→ **Goal**: No pictures go into the copy. Write out exactly the lines below from the one containing "Generate a Blender" through the one containing "R = math.radians".
* BEGIN *
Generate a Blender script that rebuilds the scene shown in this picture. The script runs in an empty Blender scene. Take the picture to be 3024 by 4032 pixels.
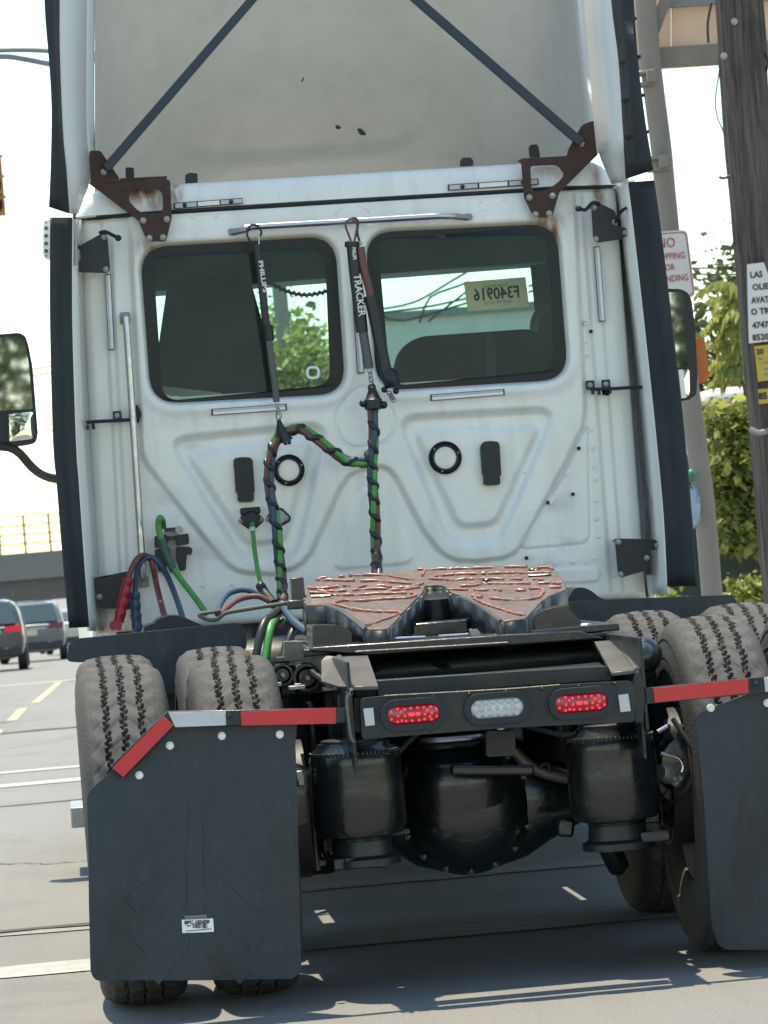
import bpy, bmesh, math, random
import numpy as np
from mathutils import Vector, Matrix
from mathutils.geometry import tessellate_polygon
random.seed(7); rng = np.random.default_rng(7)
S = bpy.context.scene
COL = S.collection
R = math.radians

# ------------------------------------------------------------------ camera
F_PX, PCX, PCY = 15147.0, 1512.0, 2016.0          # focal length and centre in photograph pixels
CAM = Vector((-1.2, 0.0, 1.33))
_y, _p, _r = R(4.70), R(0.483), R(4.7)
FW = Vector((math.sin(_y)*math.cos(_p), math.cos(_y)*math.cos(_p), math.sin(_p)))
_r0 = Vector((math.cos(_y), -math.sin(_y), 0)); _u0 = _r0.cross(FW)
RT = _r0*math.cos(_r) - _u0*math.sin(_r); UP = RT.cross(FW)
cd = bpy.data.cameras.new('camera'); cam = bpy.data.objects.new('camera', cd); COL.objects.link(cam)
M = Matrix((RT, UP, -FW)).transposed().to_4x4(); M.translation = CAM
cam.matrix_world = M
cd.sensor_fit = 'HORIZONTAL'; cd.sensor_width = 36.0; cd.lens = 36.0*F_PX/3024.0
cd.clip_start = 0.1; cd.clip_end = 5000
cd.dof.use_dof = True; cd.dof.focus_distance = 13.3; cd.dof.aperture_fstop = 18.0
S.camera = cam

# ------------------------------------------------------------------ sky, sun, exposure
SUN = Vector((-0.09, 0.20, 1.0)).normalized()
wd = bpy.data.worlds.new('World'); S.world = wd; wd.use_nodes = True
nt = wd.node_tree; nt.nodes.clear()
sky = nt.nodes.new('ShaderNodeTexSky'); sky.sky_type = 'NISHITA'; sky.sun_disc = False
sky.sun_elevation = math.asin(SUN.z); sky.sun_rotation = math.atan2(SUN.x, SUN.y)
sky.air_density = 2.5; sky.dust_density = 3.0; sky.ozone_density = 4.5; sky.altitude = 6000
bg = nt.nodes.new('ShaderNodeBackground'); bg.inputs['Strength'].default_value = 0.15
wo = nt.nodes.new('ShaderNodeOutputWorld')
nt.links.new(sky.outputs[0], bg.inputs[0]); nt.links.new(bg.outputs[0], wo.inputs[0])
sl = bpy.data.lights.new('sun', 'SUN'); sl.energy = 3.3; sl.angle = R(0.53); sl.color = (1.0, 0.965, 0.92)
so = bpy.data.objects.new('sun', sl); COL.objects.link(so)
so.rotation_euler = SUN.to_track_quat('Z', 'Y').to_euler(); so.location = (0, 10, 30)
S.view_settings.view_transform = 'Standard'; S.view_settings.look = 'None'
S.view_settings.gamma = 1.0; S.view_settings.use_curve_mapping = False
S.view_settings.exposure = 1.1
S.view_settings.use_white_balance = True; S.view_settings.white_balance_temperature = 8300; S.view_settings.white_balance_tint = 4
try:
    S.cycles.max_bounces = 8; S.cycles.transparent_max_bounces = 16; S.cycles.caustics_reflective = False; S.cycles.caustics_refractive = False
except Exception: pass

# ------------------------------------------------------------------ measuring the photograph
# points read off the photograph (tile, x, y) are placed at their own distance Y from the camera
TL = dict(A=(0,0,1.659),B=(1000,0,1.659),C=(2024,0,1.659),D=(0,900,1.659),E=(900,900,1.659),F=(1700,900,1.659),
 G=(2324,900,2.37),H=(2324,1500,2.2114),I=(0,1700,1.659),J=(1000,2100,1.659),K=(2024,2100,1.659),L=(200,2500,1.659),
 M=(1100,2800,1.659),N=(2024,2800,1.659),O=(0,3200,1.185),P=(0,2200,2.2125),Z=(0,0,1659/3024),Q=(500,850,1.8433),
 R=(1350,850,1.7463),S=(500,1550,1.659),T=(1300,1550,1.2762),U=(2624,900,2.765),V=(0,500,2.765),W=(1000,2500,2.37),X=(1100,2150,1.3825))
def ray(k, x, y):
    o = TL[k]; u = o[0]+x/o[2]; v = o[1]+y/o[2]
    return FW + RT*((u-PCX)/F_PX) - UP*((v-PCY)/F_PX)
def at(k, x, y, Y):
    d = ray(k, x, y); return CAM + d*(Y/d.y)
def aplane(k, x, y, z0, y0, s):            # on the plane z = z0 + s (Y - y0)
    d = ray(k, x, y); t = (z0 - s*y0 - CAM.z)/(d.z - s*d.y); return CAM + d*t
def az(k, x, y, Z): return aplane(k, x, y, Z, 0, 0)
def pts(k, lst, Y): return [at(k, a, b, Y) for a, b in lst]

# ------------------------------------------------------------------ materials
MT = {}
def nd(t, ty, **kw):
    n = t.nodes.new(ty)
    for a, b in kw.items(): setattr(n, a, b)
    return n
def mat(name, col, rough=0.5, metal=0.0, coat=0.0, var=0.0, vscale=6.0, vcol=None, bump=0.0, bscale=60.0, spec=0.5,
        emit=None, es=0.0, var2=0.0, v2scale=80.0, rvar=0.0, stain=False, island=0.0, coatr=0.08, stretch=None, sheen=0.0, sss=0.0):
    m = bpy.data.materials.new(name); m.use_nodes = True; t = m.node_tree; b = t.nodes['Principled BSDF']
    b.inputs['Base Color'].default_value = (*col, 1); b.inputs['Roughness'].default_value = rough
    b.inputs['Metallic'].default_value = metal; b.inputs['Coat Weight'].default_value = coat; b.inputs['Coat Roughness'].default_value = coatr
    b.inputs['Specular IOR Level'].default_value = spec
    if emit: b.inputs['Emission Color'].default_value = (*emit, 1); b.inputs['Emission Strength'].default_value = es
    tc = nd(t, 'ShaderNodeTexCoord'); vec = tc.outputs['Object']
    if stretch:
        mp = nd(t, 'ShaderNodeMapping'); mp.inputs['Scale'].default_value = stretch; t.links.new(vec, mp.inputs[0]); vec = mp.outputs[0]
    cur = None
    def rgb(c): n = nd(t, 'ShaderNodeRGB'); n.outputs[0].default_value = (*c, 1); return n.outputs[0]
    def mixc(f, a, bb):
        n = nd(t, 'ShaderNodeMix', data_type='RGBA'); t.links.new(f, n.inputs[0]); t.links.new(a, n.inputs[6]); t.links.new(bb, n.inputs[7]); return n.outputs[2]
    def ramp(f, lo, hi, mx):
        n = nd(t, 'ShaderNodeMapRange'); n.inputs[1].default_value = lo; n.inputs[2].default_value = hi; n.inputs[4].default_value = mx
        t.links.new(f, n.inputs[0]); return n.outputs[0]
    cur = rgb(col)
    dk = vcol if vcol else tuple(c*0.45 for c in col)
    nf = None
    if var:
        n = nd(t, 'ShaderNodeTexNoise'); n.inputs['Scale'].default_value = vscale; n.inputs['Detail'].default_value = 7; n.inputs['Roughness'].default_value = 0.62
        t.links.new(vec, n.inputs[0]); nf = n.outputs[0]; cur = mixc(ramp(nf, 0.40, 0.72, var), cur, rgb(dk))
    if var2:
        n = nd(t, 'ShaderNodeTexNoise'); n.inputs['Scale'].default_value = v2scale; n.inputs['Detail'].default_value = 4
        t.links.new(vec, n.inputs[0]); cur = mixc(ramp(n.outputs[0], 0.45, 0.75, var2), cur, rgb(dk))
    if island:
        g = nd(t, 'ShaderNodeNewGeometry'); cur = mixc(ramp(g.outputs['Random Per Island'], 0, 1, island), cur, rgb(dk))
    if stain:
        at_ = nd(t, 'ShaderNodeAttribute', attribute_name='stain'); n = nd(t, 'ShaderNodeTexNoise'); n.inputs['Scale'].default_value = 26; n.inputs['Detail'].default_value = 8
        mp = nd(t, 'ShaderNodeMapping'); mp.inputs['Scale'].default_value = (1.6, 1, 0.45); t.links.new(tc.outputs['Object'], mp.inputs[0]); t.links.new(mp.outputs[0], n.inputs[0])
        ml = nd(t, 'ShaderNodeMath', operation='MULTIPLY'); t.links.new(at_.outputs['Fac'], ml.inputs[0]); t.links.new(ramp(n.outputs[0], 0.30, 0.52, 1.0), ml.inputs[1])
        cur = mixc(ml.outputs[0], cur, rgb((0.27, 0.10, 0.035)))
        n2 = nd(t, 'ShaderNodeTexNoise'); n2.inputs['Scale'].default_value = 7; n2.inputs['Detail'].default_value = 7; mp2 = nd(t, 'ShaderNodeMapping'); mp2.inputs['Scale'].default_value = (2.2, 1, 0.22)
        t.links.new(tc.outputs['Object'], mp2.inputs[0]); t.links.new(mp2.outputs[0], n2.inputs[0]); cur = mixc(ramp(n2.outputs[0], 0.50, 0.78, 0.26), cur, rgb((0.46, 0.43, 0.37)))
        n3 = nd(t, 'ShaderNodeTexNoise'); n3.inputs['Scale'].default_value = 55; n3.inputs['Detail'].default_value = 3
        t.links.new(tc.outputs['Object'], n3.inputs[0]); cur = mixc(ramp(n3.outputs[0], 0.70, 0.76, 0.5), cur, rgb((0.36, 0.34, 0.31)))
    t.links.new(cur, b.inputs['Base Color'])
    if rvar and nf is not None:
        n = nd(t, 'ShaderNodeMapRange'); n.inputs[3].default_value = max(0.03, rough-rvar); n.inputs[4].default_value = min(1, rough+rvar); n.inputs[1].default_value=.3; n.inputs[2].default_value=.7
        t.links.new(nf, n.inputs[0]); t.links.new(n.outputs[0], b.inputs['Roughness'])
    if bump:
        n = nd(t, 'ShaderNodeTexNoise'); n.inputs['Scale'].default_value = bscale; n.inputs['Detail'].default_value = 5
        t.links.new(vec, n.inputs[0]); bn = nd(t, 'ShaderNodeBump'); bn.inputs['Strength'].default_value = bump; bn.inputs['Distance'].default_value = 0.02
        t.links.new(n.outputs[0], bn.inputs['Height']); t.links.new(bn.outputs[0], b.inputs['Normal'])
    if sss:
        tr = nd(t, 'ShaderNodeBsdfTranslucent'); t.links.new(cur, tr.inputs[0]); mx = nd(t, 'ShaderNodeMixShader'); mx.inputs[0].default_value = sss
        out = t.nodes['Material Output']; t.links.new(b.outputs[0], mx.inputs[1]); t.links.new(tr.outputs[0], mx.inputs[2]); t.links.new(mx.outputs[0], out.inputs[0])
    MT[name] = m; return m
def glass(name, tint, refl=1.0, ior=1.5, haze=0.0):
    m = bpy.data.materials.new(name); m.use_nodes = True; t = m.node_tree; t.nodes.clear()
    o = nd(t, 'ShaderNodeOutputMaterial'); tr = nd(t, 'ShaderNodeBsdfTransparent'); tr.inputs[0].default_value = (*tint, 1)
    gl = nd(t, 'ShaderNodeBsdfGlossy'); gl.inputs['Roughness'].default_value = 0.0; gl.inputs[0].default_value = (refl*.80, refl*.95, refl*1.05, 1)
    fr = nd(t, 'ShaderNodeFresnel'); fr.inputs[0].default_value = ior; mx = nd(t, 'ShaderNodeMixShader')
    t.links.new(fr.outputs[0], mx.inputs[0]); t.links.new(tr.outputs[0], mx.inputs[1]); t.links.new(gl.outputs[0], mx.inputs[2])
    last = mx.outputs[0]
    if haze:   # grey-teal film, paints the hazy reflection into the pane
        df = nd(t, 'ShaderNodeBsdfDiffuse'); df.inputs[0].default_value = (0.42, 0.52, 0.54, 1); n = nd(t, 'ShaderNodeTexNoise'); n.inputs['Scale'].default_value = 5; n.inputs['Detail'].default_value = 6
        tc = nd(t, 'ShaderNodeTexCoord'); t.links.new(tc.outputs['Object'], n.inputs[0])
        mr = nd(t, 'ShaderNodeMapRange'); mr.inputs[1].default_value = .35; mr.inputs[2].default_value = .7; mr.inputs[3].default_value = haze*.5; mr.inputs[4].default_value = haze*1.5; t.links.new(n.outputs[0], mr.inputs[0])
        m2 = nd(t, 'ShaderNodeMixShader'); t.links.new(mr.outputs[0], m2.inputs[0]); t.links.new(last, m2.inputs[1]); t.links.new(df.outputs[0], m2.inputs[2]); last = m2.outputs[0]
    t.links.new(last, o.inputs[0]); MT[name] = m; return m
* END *
* BEGIN *
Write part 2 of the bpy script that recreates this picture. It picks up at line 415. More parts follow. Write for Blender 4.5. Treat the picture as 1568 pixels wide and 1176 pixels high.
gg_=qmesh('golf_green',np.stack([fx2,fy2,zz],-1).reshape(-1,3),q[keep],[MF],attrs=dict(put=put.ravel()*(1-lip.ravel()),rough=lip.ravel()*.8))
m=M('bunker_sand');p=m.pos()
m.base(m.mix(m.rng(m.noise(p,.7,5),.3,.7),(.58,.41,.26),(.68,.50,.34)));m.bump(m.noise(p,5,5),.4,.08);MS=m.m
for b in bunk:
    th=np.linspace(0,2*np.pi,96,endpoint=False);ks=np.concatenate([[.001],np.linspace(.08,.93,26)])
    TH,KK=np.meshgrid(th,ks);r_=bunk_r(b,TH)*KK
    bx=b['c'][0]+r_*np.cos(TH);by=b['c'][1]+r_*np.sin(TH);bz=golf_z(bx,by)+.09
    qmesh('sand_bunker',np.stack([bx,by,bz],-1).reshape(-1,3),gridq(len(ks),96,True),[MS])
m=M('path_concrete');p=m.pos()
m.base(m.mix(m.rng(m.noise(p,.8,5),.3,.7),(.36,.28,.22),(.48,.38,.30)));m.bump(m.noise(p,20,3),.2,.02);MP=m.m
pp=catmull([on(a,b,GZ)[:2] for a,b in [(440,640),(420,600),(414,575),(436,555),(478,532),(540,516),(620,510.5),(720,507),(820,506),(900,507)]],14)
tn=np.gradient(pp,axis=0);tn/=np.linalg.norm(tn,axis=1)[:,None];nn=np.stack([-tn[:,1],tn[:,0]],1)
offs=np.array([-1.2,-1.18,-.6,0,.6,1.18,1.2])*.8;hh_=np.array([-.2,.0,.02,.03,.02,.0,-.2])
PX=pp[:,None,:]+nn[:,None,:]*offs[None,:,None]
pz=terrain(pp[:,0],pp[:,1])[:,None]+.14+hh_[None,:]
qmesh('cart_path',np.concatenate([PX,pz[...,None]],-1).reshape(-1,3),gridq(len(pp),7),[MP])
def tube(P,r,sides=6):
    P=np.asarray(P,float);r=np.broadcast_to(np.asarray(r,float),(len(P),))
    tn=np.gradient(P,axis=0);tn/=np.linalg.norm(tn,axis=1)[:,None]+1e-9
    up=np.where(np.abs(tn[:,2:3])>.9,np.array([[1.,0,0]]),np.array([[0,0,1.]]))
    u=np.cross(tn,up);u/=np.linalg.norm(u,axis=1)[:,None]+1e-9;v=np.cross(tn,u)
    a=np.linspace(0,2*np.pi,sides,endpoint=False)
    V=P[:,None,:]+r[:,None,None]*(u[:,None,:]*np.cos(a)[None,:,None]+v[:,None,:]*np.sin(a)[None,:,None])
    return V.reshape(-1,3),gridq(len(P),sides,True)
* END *
→ **Finished task**:
Generate a Blender script that rebuilds the scene shown in this picture. The script runs in an empty Blender scene. Take the picture to be 3024 by 4032 pixels.
import bpy, bmesh, math, random
import numpy as np
from mathutils import Vector, Matrix
from mathutils.geometry import tessellate_polygon
random.seed(7); rng = np.random.default_rng(7)
S = bpy.context.scene
COL = S.collection
R = math.radians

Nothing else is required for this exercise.